O Dorso da Navalha – Nilson Santos

O DORSO DA NAVALHA

Nilson Santos

nilson@unir.br

 

Afinal, acabou o corte da navalha, ou estamos usando o lado sem corte?

A Filosofia, ou melhor, as filosofias apresentadas até a década de 80 não pouparam vigor e arrogância ao refletir os velhos problemas do Homem, nem mesmo deixaram de buscar novos paradigmas. Afinal o ser de uma filosofia fazia-se visível sobre os corpos de outras que ela mutilara, tornando-as impotentes diante de uma reflexão que se propunha mais rigorosa, abrangente e bem estruturada.

Hoje, nada mais demodê que falarmos em radicalismos. Preferimos, senão falar abertamente, ao menos insinuar nossas novas crenças pautadas não numa reflexão rigorosa, mas em algo mais ameno, que seja menos exigente conosco, que nos permita viver com o mundo, sendo como ele, preocupando-se com seus valores, usufruindo suas benesses, sem ao menos ruborizarmos. Pensamos jamais voltar ao radicalismo solitário e ousado. Preferimos errar com a “humanidade”, a caminhar só. Afinal perdemos ou cedemos?

As reflexões negociadas parecem conter não somente o bem, o mal, mas parece ser o portador do bálsamo que alivia e estanca a sangria do conhecimento. No lugar das feridas abertas e do corpo errante em busca do novo, preferimos ser socialmente saudável, limpo das agruras do mundo, “bem comportado”, que nunca anda longe de casa.

Escolhemos democraticamente o que não necessariamente procurávamos: ancoramos numa praia de areia tão fina e macia, que nos envolve e imobiliza, conquistamos um sol tão acolhedor, que não pensamos noutra coisa senão em dormir sob seus raios.
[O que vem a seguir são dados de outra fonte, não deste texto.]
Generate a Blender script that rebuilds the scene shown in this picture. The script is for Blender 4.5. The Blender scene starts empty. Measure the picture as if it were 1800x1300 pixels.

Arquitetamos um novo mundo onde estranhamente todos são dotados de vontade, de inteligência e de plena participação, sem algum tipo de valor absoluto que cobre qualquer responsabilidade mais conseqüente, que nos poupa das longas conferências, reuniões, dos acalorados debates nos botecos, das noites mal dormidas, das desconfianças de nós mesmos. Este mundo novo, de tão seguro, nos obriga a despojarmos nossas afiadas navalhas, nos convida a abandonarmos a astúcia e a desconfiança. Deixamos de ser guerreiros para nos confundirmos com um bando de colegiais em férias.

Mas este cenário criado parece ao mesmo tempo acolhedor, familiar e suspeito, ao caminharmos de forma mais maliciosa, nos é permitido ver que as novas construções são as antigas agora pintadas e com janelas maiores, para se tornarem mais agradáveis, vemos ao longe o local onde supomos ter atracado um dia: é possível enxergar a vistosa e velha torre de ferro, que abriga em seu topo um farol, que com sua constante luz intermitente, convidou-nos sempre a nunca partir ou a sempre voltar. Bem abaixo nos deparamos com um velho porto e o nosso barco, que apesar do movimento do mar ao seu encontro permanece seguro, talvez aprisionado nesta terra firme.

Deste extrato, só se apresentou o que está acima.